Pio XII, ao que me disse a Fundadora, já chamou por ela dez vezes. Dez audiências. Que terá ele visto nesta Mulher - ele que tem mostrado ser empregado de escritório e industrial e jornalista e mineiro e condutor dos eléctricos e tipógrafo e cientista, pelos discursos que tem feito às classes e categorias; qual será o interesse em ter falado com a irmã Madalena e agora mais uma, pois que ela vai a caminho de Roma?! Estas Irmãs e este Irmãos não se dedicam a nenhuma obra especial. Não têm colégios. Não têm hospitais. Não cuidam de orfanatos. Não dão catequese. Não visitam pobres. Parece-nos que não deveriam um tal interesse ao Papa, a este Papa. E contudo ela tem estado muitas vezes e ora vai a caminho! É que chegou a hora. A Igreja teve sempre os seus homens, as suas obras, o seu tempo. Quando todos se confundem e tudo se vai a desmoronar, Ela aparece. Sou Eu! Eis as fraternidades do padre do Deserto, espalhadas por quatro continentes, servidas por todas as cores e classes. Basta viver Cristo sem cerimónias para ser cristão.
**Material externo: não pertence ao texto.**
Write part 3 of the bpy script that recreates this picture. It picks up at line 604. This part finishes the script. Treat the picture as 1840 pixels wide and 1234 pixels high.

Oficinas, fábricas, campo; todas as artes, todas as profissões. Até nas cadeias! Se um ou outro escolhe ser recluso, vai por seis meses e é um preso na prisão sem nada que o distinga dos mais, a não ser o fogo interior que o levou ali. A Igreja, eterna e inesperada revolucionária! Ora este Papa que é tudo com todos, viu a chama... e chama.» [Visitantes Ilustres, in O Gaiato, Ano XII, 30 Julho 1955, N.º 298, p.4].

Padre Carlos Galamba, também admirador do carisma de Charles de Foucauld, no cinquentenário da chegada das Irmãzinhas de Jesus a Portugal, recordou vivências suas: «Foi com as Irmãzinhas que mais de perto convivemos, justamente porque a Curraleira era já nosso campo de acção. Mas um retiro com o Padre Voillaume e os seus escritos deixaram-nos calorosa marca.

Antes de construírem a casinha - albergue em Fátima, concebida um pouco ao sabor das do Património dos Pobres, a Irmã Madalena, fundadora delas, veio a Paço de Sousa e foi ainda Pai Américo que a recebeu. Depois, durante vários anos em que rapazes nossos chamados ao serviço militar tiveram a devoção de ir a pé a Fátima na peregrinação de Outubro, era nessa casa que encontravam acolhimento fraterno.

Em 1960, em Lourenço Marques, foi na palhota delas em Xipamanine que ocorreu o encontro mais significativo com os «Encanecidos», nome que Pai Américo dava aos seus companheiros de trabalho e de «República» nos tempos em que por lá andou. [...]» [O Gaiato, n. 1533, 14 Dez.
2002, 4].

Na verdade, tendo Pai Américo muito apreço pelas Irmãzinhas de Jesus, esteve empenhado na sua acção junto dos pobres, nomeadamente no Bairro da Curraleira, na periferia de Lisboa, como nos foi testemunhado pelas Irmãzinhas de Jesus, de Fátima.

No tempo que Deus nos vai dando pela sua infinita bondade, para gastarmos com os outros, conhecemos há vários anos o Bairro da Apelação, na Quinta da Fonte, nomeadamente por um rapaz desta comunidade, o António da Costa. As Irmãzinhas de Jesus foram marcando uma presença cristã nesse bairro, em Loures. Em Portugal, têm sido um sinal simples e luminoso de uma Igreja serva e pobre.

Depois de carrearmos alguns testemunhos comprovativos do interesse de Pai Américo pela vida e espiritualidade de Charles de Foucauld e das Irmãzinhas de Jesus, como corolário, é de sublinhar o encontro feliz com Magdleine de Jésus - também Venerável!